How can you constantly enhance the e-learning experience you design to make it more helpful? Pulling these levers becomes a little more difficult with each new step.
Address Motivation in E-Learning Design
Five to seven years ago, when the term e-learning first came into use, we were excited about the prospect of allowing students and staff to learn at their own pace, at a time and place that was convenient for them. New technologies and the possibilities of using existing ones were seen not only as a clear improvement in living and working conditions but also as a guaranteed motivating factor when using them. However, today, when most education specialists are already well aware of the real possibility of latest technologies, we still face the motivation problem.
When a company needs to overcome change, the skills and knowledge of its employees become the main tools. It often happens that many people simultaneously need to learn something or learn how to do it. The motivation of the organisation to implement e-learning trends, in this case, is simple and straightforward: it is necessary to train quickly at a minimal cost. But what will motivate employees?
A person begins to learn when a potential subject of study is interesting to them. They also believe that this field of knowledge can bring them new opportunities in their personal life or career. In this case, a person is ready to invest their time and money in the passage of an e-learning program that will allow them to achieve the desired qualification. Under these conditions, a person’s motivation to learn is transparent, even if it varies from time to time.
Design for Action
When you pull the Action lever design in your e-learning, you concentrate on enhancing your work aptitude and productivity. Action-oriented e-learning is simplified as it focuses on acquiring skills to solve work duties.
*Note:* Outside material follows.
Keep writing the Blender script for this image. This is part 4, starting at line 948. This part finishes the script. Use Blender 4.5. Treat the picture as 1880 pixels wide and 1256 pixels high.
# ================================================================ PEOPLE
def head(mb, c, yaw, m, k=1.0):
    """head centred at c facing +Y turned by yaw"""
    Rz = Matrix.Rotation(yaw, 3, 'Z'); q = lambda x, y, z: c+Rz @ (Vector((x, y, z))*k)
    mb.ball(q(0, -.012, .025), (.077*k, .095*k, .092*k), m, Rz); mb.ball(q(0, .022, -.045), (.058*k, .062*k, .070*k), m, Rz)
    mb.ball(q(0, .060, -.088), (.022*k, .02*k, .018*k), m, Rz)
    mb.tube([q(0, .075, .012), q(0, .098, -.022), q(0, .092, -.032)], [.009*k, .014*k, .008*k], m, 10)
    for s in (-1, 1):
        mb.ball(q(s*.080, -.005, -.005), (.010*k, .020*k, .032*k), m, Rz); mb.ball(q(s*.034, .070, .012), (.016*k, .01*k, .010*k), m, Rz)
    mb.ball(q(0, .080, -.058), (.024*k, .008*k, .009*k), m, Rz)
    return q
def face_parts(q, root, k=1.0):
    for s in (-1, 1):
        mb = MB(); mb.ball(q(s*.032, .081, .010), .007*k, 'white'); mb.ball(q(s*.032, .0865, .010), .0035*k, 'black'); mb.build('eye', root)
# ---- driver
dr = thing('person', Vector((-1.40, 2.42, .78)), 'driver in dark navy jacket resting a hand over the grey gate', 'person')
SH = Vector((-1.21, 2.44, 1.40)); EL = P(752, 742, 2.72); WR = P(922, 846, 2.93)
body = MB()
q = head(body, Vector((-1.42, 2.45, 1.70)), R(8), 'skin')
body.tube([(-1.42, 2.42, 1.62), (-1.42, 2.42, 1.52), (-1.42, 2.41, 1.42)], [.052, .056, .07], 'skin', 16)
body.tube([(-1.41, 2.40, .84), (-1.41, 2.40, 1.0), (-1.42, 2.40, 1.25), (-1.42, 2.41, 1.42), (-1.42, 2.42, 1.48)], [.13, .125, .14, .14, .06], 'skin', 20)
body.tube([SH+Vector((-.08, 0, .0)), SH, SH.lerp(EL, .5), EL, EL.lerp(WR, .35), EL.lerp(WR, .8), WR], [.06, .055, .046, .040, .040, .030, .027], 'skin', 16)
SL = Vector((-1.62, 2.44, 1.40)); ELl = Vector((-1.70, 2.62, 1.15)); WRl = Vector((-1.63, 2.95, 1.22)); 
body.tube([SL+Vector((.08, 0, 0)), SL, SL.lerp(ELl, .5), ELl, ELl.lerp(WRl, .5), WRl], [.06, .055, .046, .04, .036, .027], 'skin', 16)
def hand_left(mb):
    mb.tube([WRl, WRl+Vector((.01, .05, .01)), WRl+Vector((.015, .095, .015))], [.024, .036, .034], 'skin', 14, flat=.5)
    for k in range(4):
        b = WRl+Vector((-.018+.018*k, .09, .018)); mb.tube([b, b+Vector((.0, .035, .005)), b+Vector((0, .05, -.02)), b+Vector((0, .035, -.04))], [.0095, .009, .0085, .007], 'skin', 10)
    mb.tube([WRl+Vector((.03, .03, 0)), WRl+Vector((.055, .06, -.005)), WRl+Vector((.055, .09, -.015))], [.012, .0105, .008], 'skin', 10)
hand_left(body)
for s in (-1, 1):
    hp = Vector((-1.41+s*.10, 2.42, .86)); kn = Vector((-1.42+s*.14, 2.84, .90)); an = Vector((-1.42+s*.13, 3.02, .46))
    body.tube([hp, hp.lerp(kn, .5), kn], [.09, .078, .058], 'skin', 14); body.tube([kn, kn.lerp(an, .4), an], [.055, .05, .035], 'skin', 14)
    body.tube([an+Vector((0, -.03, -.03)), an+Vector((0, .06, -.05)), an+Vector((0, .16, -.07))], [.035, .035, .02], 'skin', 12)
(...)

Being action-oriented means the judicious usage of interactivity. Make your LMS course around the most significant connections that students need to master. This can be done through modelling, problem-solving and decision-making. Make sure the feedback is fair and moves the teaching ahead.
Instead of making excessive courses, focus the learning development part of action-oriented e-learning on what is needed to enhance implementation at work. So, get out your training designer knife and cut off all the excess. If this may be of interest to some members of the audience, provide additional help for those who desire to persist with education.
Strategies
Pull the ‘Methods’ lever to create successful learning strategies that match your learning goals. Workplace learning tactics that interest the learner and promote knowledge transfer are successful. These may include on-the-job training.
Content structure, creativity, learning transfer strategy, social contacts, practice opportunities, feedback and self-assessment are all factors to consider when designing learning tactics.
If your content, audience and goals allow it, consider some of the following strategies:
- Trustworthy interactivity that affects work assignments.
- Students choose actions and reap the rewards in branching scenarios.
- Opportunities for debate.
- Collaborative online endeavours such as creating a Wiki to collect knowledge.
- Instead of training, supply job aids.
- Short, open guides with tests that can be completed in any order.
Personalisation
The need to personalise approaches has increased due to the decrease in the relevance of the education system based on teaching mainly ‘hard’ skills. Due to the constantly growing amount of information, and scientific and technological development, the professional trajectory in human life becomes more flexible and variable. Therefore, a person must be included in a vast professional sphere and then move both within it and into adjacent spheres. As a result, ‘self’ and ‘soft’ skills become critically important in the educational process, allowing them to navigate their changing professional and life trajectories.
Thus, the role of the student in the educational process is also being transformed, realising their potential and building a future professional trajectory on account of their active position in the learning process. Personalisation of the learning process is one of the fundamental ways to develop the skill to see variability and make choices.
Supply Support
Pull the support lever to support students with peers, supervisors and mentors. Supply job aids, cheat sheets, aids, add-ons and tools to help them move closer to competency. The transition from education to work is a continuous process. This cannot happen in just one class or session.
Conclusion
With the proper online learning management system, design strategy, teaching and technology, teams can design high-quality online learning that responds to the capabilities of the digital environment and paves the way for better education and online program success.